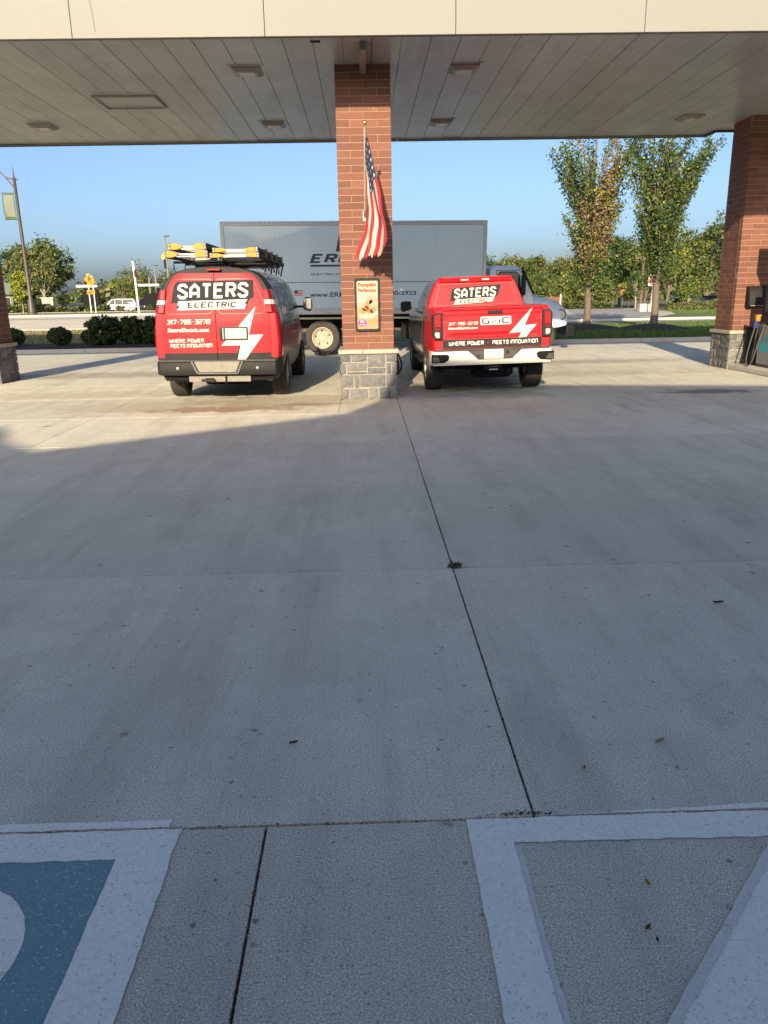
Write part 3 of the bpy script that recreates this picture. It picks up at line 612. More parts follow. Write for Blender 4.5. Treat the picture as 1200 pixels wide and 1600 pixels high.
k=NT('poster_print',.6); sp=k.N.new('ShaderNodeTexCoord'); sz=k.N.new('ShaderNodeSeparateXYZ'); k.ln(sp.outputs['Object'],sz.inputs[0])
c=k.mix(k.mapr(sz.outputs[2],.30,.56),(.31,.20,.105),(.40,.36,.27)); c=k.mix(k.mapr(k.noise(9,3),.4,.7,0,.5),c,(.18,.165,.115)); M['poster']=k.col(c)
MB().box(-W2,W2,-.016,-.010,Z0,Z1).build('print_sheet',M['poster'],po); PJ=front(-.016)
def ell(cx,cz,a,bb_,n=28,rot=0,wob=0): return [(cx+a*math.cos(t)*math.cos(rot)-bb_*math.sin(t)*math.sin(rot),cz+a*math.cos(t)*math.sin(rot)+bb_*math.sin(t)*math.cos(rot)) for t in [2*math.pi*i/n for i in range(n)]]
def clip(pts): return [(max(-W2+.002,min(W2-.002,x)),max(Z0+.002,min(Z1-.002,z))) for x,z in pts]
pm=lambda c,n: mat(n,tuple(x*.58 for x in c),.6,spec=.2)
cr,pl_,dk,sk=pm((.70,.40,.20),'print_bun'),pm((.74,.66,.52),'print_plate'),pm((.38,.16,.07),'print_cinnamon'),pm((.72,.43,.30),'print_skin')
decal('print_picture',[clip(ell(-.11,.47,.07,.03))],pl_,po,PJ,.0008); decal('print_picture',[clip(ell(.02,.262,.155,.062,rot=.18))],pl_,po,PJ,.0010); decal('print_picture',[clip(ell(.10,.15,.10,.035,rot=.1))],pm((.70,.33,.13),'print_pumpkin'),po,PJ,.0010)
buns=[(-.07,.30,.062,.052),(.09,.32,.058,.055),(.035,.295,.05,.042),(-.03,.345,.055,.04),(.005,.385,.045,.05)]
decal('print_picture',[ell(x,z,a,c_) for x,z,a,c_ in buns],cr,po,PJ,.0014)
sw=[]
for x,z,a,c_ in buns:
    sw+=[(qd,0) for qd in ribbon([(x+a*.8*(1-t/13)*math.cos(t*.95),z+c_*.8*(1-t/13)*math.sin(t*.95)) for t in range(13)],.008)]
decal('print_picture',sw,dk,po,PJ,.0020)
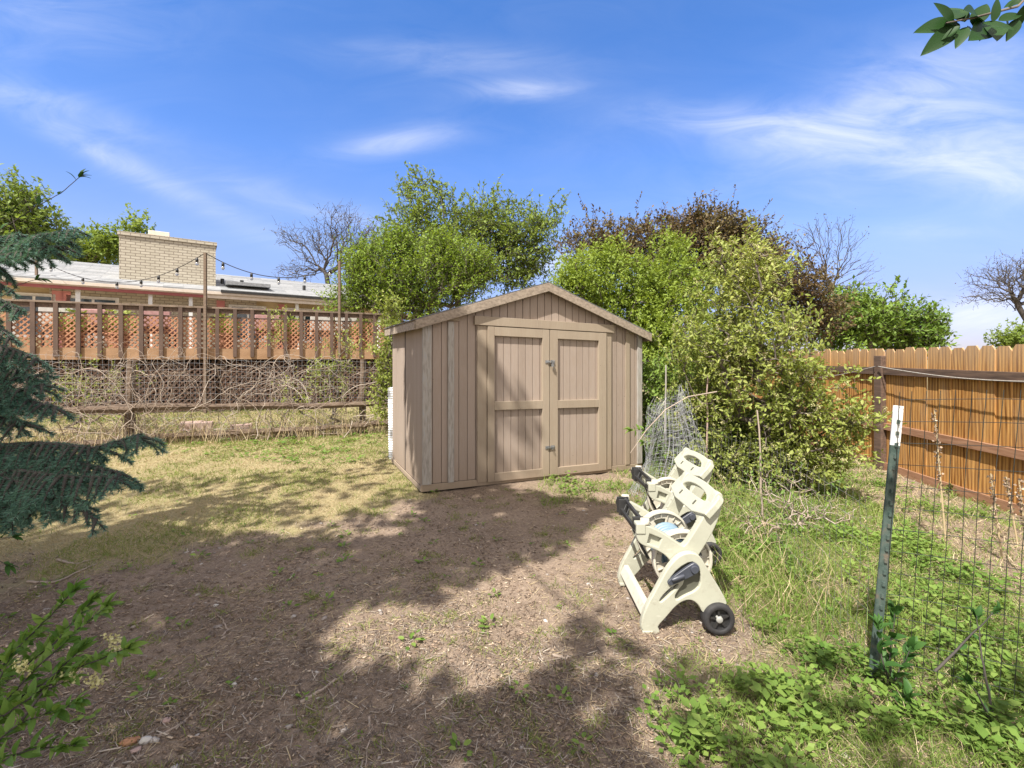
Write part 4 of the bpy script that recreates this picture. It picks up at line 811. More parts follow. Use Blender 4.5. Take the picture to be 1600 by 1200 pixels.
____
- Task directions:
Give the data above again in full and unchanged, skipping the pictures.

- Solution:
Write part 3 of the bpy script that recreates this picture. It picks up at line 612. More parts follow. Write for Blender 4.5. Treat the picture as 1200 pixels wide and 1600 pixels high.
k=NT('poster_print',.6); sp=k.N.new('ShaderNodeTexCoord'); sz=k.N.new('ShaderNodeSeparateXYZ'); k.ln(sp.outputs['Object'],sz.inputs[0])
c=k.mix(k.mapr(sz.outputs[2],.30,.56),(.31,.20,.105),(.40,.36,.27)); c=k.mix(k.mapr(k.noise(9,3),.4,.7,0,.5),c,(.18,.165,.115)); M['poster']=k.col(c)
MB().box(-W2,W2,-.016,-.010,Z0,Z1).build('print_sheet',M['poster'],po); PJ=front(-.016)
def ell(cx,cz,a,bb_,n=28,rot=0,wob=0): return [(cx+a*math.cos(t)*math.cos(rot)-bb_*math.sin(t)*math.sin(rot),cz+a*math.cos(t)*math.sin(rot)+bb_*math.sin(t)*math.cos(rot)) for t in [2*math.pi*i/n for i in range(n)]]
def clip(pts): return [(max(-W2+.002,min(W2-.002,x)),max(Z0+.002,min(Z1-.002,z))) for x,z in pts]
pm=lambda c,n: mat(n,tuple(x*.58 for x in c),.6,spec=.2)
cr,pl_,dk,sk=pm((.70,.40,.20),'print_bun'),pm((.74,.66,.52),'print_plate'),pm((.38,.16,.07),'print_cinnamon'),pm((.72,.43,.30),'print_skin')
decal('print_picture',[clip(ell(-.11,.47,.07,.03))],pl_,po,PJ,.0008); decal('print_picture',[clip(ell(.02,.262,.155,.062,rot=.18))],pl_,po,PJ,.0010); decal('print_picture',[clip(ell(.10,.15,.10,.035,rot=.1))],pm((.70,.33,.13),'print_pumpkin'),po,PJ,.0010)
buns=[(-.07,.30,.062,.052),(.09,.32,.058,.055),(.035,.295,.05,.042),(-.03,.345,.055,.04),(.005,.385,.045,.05)]
decal('print_picture',[ell(x,z,a,c_) for x,z,a,c_ in buns],cr,po,PJ,.0014)
sw=[]
for x,z,a,c_ in buns:
    sw+=[(qd,0) for qd in ribbon([(x+a*.8*(1-t/13)*math.cos(t*.95),z+c_*.8*(1-t/13)*math.sin(t*.95)) for t in range(13)],.008)]
decal('print_picture',sw,dk,po,PJ,.0020)
Write part 4 of the bpy script that recreates this picture. It picks up at line 811. More parts follow. Use Blender 4.5. Take the picture to be 1600 by 1200 pixels.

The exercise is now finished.